We have a large variety of carbon allotropes having different electronic properties, as we know from the fact that diamond is an insulator with extreme mechanical hardness, whereas graphite is an electrical conductor with layered structure which can be easily cleaved. This variety originates from the variety of C-C bonding manners, such as single, double and triple bondings. Fullerenes such as C60, carbon nanotubes, and graphene (single sheet of graphite) are also involved in the carbon allotropes. We have been challenging to create nanosized graphene (nanographene) and to clarify its electronic and magnetic properties. The electron in a nanographene sheet has behavior entirely different from that in conventional conducting materials, as a consequence of quantum effect and geometrical effect on the electrons confined in the nanosized two dimensional sheet. From chemistry aspect, the electronic structure of nanographene can be understand along the line of structural organic chemistry, as it is what is extrapolated from condensed polycyclic hydrocarbon molecules such as naphthalene, anthracene to nanodimension. The development of the interdisciplinary frontier between condensed matter physics and structural organic chemistry is our challenge in the research on nanographene.
We are interested also in carbon nanomaterials with their structures intermediate between diamond and graphite, and nanographene-based nanoporous materials. Guest species confined into the nanospace not only have structures entirely different from those in the bulk state, but also show unconventional electronic and magnetic properties.

 

Nanographene sheet with a size of 10 nm (left) and its lattice image (center), observed by scanning tunneling microscopy, and schematic model of nanographene (right).
Alkali metal clusters regularly arranged in a nanopore space of carbon nanomaterial.

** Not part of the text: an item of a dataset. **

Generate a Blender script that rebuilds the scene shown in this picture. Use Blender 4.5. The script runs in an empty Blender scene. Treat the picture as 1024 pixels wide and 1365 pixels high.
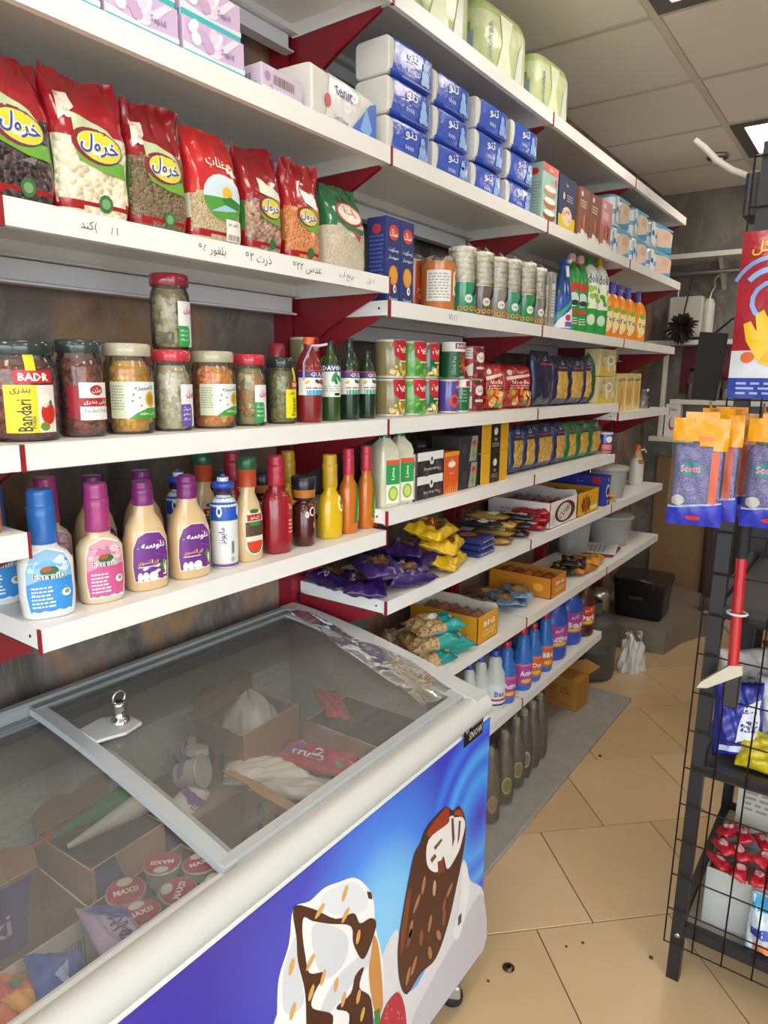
# Grocery shop aisle: wall shelving with packaged food, chest freezer in front, wire rack beside the aisle.
import bpy, bmesh, math, random, unicodedata
from mathutils import Vector, Matrix
from mathutils.geometry import tessellate_polygon

SC = bpy.context.scene
COL = SC.collection
rnd = random.Random(7)

# ------------------------------------------------------------------ camera, world, exposure
# World frame: shelf wall is x = 0, the aisle runs along +y, floor z = 0 (metres).
F_PX, CAM = 917.27, Vector((1.36, 0.0, 1.52))
_y, _p, _r = (math.radians(a) for a in (-35.9668, 11.0279, -0.6595))
FW = Vector((math.sin(_y)*math.cos(_p), math.cos(_y)*math.cos(_p), -math.sin(_p)))
_r0 = Vector((math.cos(_y), -math.sin(_y), 0)); _d0 = FW.cross(_r0)
RT = _r0*math.cos(_r) + _d0*math.sin(_r); DN = -_r0*math.sin(_r) + _d0*math.cos(_r)
cam = bpy.data.objects.new('camera', bpy.data.cameras.new('camera')); COL.objects.link(cam)
cam.data.sensor_fit = 'HORIZONTAL'; cam.data.sensor_width = 36; cam.data.lens = F_PX*36/1024
cam.data.clip_start = .02; cam.data.clip_end = 60
m = Matrix((RT, -DN, -FW)).transposed().to_4x4(); m.translation = CAM; cam.matrix_world = m
SC.camera = cam

W = bpy.data.worlds.new('daylight'); SC.world = W; W.use_nodes = True
W.node_tree.nodes['Background'].inputs[0].default_value = (.84, .93, 1.0, 1)
W.node_tree.nodes['Background'].inputs[1].default_value = 3.4
SC.view_settings.view_transform = 'Standard'; SC.view_settings.look = 'None'
SC.view_settings.gamma = 1; SC.view_settings.use_curve_mapping = False
SC.view_settings.exposure = 0.6
PANEL_W = 8.3       # radiance of the ceiling LED panels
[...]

When a single molecule is bridged between metal electrodes, the single molecule could show interesting phenomena which can not be observed in its bulk phase. The single molecular junction has also attracted wide attention due to its potential application for future electronic devices. We have been challenging to fabricate single molecular junctions using variety of molecules and to investigate their electrical conductivity. We are also challenging to develop the vibration spectroscopy of a single molecular junction to see the single molecule bridging between metal electrode, and to control the properties of the single molecular junction by applying the external field. Our final goal is to reveal the unique properties which are characteristic of single molecular junctions.

Single molecular junction　(left), Vibration spectroscopy of a single benzene molecule bridging between Pt electrodes (right)

Scanning Probe Microprobe (SPM) techniques, which are based on electron tunneling phenomenon and forces created by chemical interactions, can offer direct information of atomic arrangements and electronic structure of nanostructures in the atomic resolution. We have been investigating the geometrical atomic arrangements and the local electronic structures of nanographene, graphene edges, and nanostructures created by the reaction of nanographene with chemical species such as oxygen, by means of scanning tunneling microscopy/spectroscopy and atomic force microscopy. Microprobe investigations at low temperature and under strong magnetic field give information on the detailed structures and can unveil unconventional behavior of the electrons confined into the nanospace.

Low temperature scanning tunneling microscope with a high field magnet (left). Electron confinement in a finite size graphene zigzag edge observed by scanning tunneling microscope (right).

Organic molecules are electrically insulating and magnetically inactive as a consequence of the formation of electron pairs in general. Recent development of molecular designing and sophisticated synthesis techniques makes it possible to get molecules having unpaired electrons and reversible electron donating/accepting nature. Using these molecules, we have been working to build bifunctional molecular materials with electrical and magnetic functions.　 Molecular magnetic conductor: The conduction electrons are moving in the stack of planar shaped organic molecules and localized magnetic moments in the anions of magnetic coordination compounds are antiferromagnetically arranged (Left). Only one Co atom magnetizes all Pd atoms in Pd nanoparticle (single-particle magnet) (right)